To help you navigate these new uses of your work, we offer you a model Livestream Addendum agreement that revises prior agreements to include such “digital rights.” This agreement reflects our research, which included conversations with publishers, producing entities, and unions.

As we continue our conversations with industry leaders, we will update this agreement as necessary. But this addendum is not designed for theatres commissioning you to write an original work intended solely for digital performances (what we call a “Virtual Work”). If you wish to negotiate terms for licensing, or being commissioned to write, a virtual work, a separate agreement will be required (The DG is currently developing a new media model agreement, in consultation with the Writers Guild of America East and the DG’s New Media Committee).

Before using this agreement, please recall the following:

  1. It is the author’s exclusive right to approve presentations of their work. No organization, or person, has the right to present the author’s work in any form without first obtaining permission.
  2. As with any presentation, authors should make sure that their basic authorial rights (script approval, creative approval, the right to be present) are preserved, and that they receive standard royalties and billing credit.
  3. Live-streamed and archival presentations are not equivalent to live stage presentations. Therefore, requests for subsidiary rights, producer billing, and future options should be carefully scrutinized.
  4. For live-streamed and archival presentations, special attention must be placed on efforts to protect against piracy. The presenting organization should be able to explain what type of technology is being used, and what protections are in place to protect the author’s work from being copied, circulated, or viewed beyond the contemplated number of performances.
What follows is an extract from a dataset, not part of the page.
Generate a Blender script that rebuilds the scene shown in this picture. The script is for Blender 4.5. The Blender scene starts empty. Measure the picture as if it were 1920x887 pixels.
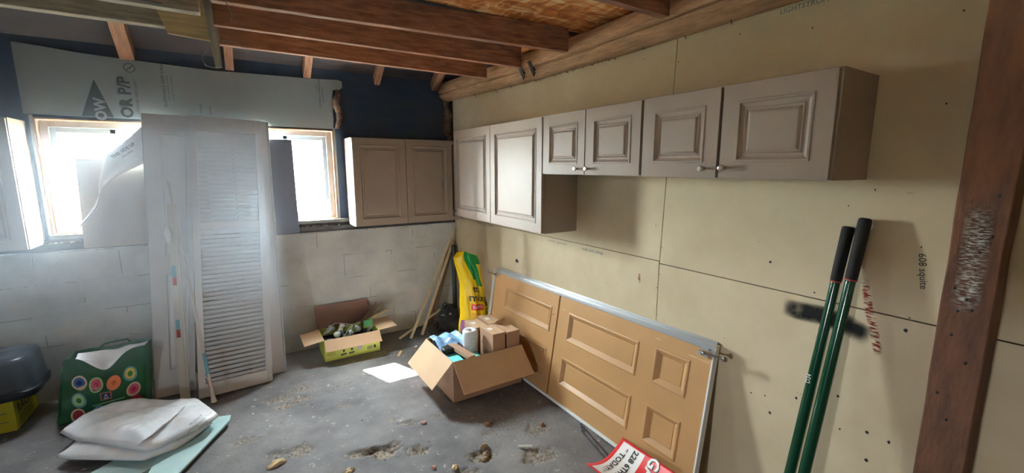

This is a template agreement; no one is obligated to use it. You need to read it completely, and review its content, to make your own determination as to its applicability to your situation. Please make any changes that you deem necessary, and be sure to make selections of those provisions that have been indicated with italics [in brackets].

The DG’s advice and guidance, inferred from this model agreement, does NOT constitute legal advice. Consultation with your personal attorney is advised.